“In our board room in Piccadilly, we’ve got this fabulous artwork of the start at the Nürburgring in the 1970s, four cars on the first row, three on the second row, four on the third row. To have a look at things like that, you can only do it in a test environment.”
The hope is that it will all combine to produce a better spectacle on track. The 2022 cars will be the first real showing for the data-driven process but Symonds is confident that the methods used by F1 will produce the intended outcome and improve the show.
“I think that we will see that we’re moving in the right direction. It’s taken quite a while to build some of these tools; the virtual testing environment it’ll be late next year by the time we’re really starting to use that and by then we’ll have found things we need to be improving on it. 2022 will be a development year with that, ’23 will be the year when it gives us some good directions.”
Symonds says he is keen to trial new and innovative formats using the pro line-up to test and tweak potential and existing regulations, with typical simulation not able to give a clear indication of what might play out on track in reality.
In addition to the virtual testing environment, F1 is currently working with a sophisticated overtaking model and simulator, with artificial intelligence able to simulate race scenarios thousands of times however it won’t be relied upon exclusively, as Symonds explains.
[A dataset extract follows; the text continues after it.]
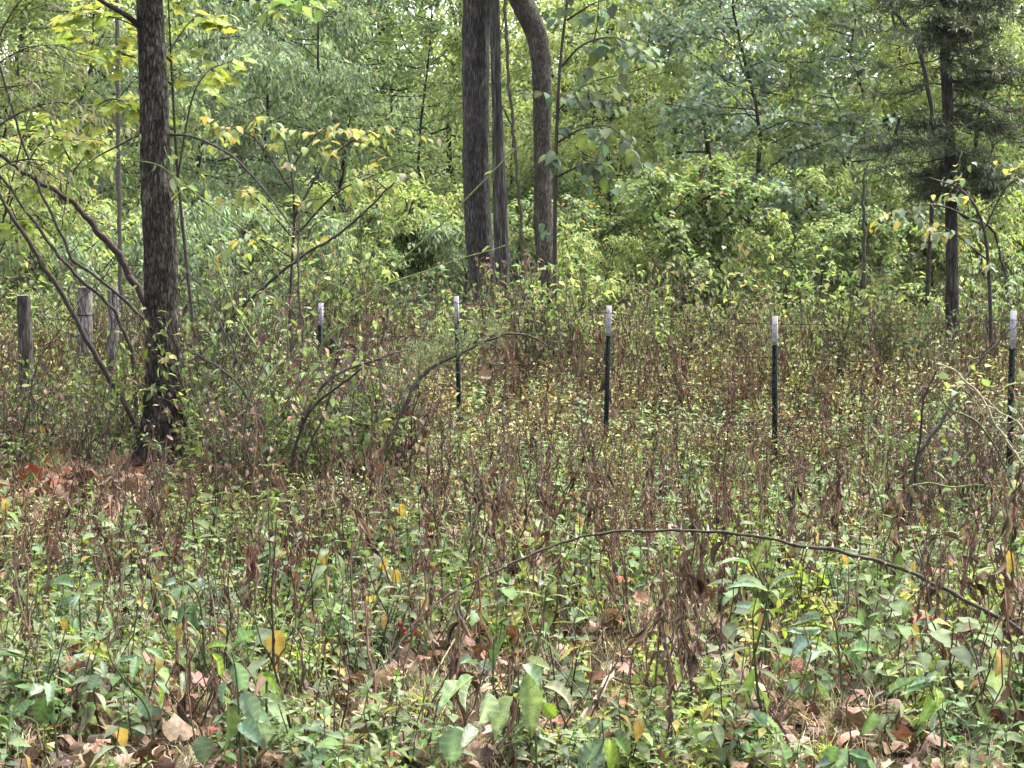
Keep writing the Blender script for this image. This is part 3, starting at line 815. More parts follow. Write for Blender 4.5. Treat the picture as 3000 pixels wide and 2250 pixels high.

“To have a look at things like that (race starts), you can only do it in a test environment, you can’t do it physically. You can’t do it just using simulation because it will just tell you the obvious thing if you start cars closer together they’ll arrive at the first corner closer together.
“What that doesn’t give you is are you going to ruin the race because you’ll have nobody left in the race after so many accidents or are you have some exciting things happening on the first lap? It’s a very sophisticated sim racing environment.”